Edited question. –  vz0 Jun 3 '12 at 18:41
    
Named Pipes are implemented using shared memory (MMF) on Windows, so the point is kinda moot :) –  0xC0000022L Jun 3 '12 at 18:50
    
@STATUS_ACCESS_DENIED: No it's not! You still have the overhead of memory buffer management, going to kernel and back for BOTH processes and the syncronization used. When using your own buffer you can be magnitutes faster, especially when using quite small messages (eg 100 bytes and less). –  Ritsaert Hornstra Jun 4 '12 at 13:34

In the scenario you describe, the local TCP connections are very unlikely to be a bottleneck. It will introduce some overhead, of course, but this should be negligible unless your CPU is already running hot.

At a guess, if your server's CPU usage is normally below 50% or so (with the proxy in place) it isn't worth worrying about minimizing the overhead associated with the local TCP connections.

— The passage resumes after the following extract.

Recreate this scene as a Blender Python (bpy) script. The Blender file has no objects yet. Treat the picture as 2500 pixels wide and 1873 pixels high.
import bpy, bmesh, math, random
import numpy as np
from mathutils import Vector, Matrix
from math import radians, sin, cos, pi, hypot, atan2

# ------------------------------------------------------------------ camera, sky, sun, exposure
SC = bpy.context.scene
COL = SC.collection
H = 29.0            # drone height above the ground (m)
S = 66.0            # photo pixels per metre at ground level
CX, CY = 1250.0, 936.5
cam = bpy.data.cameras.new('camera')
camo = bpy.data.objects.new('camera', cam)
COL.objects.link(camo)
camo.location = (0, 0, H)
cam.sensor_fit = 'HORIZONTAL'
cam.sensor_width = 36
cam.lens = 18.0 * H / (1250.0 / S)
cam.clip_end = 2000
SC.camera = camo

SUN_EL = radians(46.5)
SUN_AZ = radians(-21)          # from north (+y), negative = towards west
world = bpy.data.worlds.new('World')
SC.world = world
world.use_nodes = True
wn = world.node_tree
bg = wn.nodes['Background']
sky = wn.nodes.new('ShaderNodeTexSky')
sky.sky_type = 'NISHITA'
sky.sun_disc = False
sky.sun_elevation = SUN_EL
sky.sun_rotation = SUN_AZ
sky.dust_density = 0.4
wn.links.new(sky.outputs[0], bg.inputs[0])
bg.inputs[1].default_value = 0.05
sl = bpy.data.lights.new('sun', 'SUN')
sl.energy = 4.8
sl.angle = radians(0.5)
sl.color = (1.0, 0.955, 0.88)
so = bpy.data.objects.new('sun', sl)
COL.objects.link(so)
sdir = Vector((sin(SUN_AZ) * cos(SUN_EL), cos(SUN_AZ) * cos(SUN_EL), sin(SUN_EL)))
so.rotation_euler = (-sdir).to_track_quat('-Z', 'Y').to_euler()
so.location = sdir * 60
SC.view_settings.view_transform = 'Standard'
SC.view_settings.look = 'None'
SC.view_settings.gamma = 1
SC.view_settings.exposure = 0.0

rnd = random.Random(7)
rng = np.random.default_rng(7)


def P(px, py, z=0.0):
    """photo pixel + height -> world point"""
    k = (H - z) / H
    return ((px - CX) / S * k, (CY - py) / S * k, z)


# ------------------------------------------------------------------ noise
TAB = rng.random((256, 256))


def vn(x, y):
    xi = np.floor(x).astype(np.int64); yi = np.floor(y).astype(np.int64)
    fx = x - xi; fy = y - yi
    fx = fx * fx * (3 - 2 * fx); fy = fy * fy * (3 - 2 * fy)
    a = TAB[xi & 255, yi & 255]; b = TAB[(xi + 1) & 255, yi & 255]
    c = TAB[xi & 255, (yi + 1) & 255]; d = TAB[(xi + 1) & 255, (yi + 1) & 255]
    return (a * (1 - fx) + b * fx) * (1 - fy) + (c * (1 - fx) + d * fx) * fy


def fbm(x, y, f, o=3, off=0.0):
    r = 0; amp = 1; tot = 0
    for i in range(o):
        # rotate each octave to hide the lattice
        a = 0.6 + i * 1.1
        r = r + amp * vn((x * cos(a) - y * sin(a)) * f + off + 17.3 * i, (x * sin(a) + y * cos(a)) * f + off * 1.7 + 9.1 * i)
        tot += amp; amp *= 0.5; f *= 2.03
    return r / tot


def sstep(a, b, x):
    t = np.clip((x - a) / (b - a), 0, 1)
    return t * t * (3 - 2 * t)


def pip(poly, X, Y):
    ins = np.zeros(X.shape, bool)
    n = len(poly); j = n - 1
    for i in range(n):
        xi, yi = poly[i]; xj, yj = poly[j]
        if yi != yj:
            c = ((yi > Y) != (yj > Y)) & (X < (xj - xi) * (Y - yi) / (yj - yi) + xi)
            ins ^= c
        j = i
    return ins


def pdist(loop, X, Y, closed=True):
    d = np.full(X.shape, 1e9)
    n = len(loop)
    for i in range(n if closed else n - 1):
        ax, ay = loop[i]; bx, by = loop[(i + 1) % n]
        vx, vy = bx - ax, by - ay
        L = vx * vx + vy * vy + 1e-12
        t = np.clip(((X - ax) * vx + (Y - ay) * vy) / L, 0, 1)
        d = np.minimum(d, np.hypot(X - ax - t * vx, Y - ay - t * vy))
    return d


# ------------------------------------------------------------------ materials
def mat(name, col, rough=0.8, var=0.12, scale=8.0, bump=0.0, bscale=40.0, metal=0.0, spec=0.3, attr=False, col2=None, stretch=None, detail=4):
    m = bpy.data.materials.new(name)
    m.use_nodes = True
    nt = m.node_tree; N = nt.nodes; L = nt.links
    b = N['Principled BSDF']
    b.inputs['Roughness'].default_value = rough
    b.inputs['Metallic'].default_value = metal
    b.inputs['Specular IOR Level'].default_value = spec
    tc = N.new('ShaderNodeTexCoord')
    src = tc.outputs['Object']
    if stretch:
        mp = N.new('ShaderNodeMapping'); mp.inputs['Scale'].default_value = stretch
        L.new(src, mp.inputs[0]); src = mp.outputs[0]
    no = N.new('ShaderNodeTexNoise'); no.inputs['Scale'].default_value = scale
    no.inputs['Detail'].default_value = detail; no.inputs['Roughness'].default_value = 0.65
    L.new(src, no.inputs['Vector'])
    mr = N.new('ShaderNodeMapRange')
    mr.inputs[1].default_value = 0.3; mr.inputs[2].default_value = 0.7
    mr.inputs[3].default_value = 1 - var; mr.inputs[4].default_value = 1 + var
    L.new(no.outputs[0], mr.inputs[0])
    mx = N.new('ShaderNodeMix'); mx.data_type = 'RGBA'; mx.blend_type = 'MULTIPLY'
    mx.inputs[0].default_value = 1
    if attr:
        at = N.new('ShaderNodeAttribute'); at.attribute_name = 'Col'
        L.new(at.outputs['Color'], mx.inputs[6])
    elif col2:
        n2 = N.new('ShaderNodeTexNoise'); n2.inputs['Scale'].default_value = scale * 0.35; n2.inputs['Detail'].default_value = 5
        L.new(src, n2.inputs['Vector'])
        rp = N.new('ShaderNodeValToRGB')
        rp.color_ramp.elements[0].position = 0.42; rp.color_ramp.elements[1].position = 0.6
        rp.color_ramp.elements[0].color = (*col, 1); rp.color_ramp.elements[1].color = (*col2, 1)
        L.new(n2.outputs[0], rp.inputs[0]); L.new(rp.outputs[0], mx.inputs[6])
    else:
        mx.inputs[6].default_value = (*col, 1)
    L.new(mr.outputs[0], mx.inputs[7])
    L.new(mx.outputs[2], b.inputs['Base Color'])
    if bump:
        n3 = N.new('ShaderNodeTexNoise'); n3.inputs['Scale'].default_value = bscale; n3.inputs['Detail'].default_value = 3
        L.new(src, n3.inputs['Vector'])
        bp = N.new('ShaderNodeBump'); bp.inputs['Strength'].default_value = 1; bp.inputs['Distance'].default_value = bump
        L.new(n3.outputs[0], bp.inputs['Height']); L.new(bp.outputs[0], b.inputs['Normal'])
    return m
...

If CPU usage is regularly above 80% you should probably be doing some profiling. I'd start by comparing the CPU load (or, better still, the performance, if you can measure it meaningfully) when the proxy is in place to when it isn't. Unless the proxy is doing some complicated processing, the overhead associated with the extra TCP connections is probably a significant fraction of the total overhead introduced by the proxy, so that should give you at least an order-of-magnitude estimate of how much you'd gain by using a more efficient form of IPC.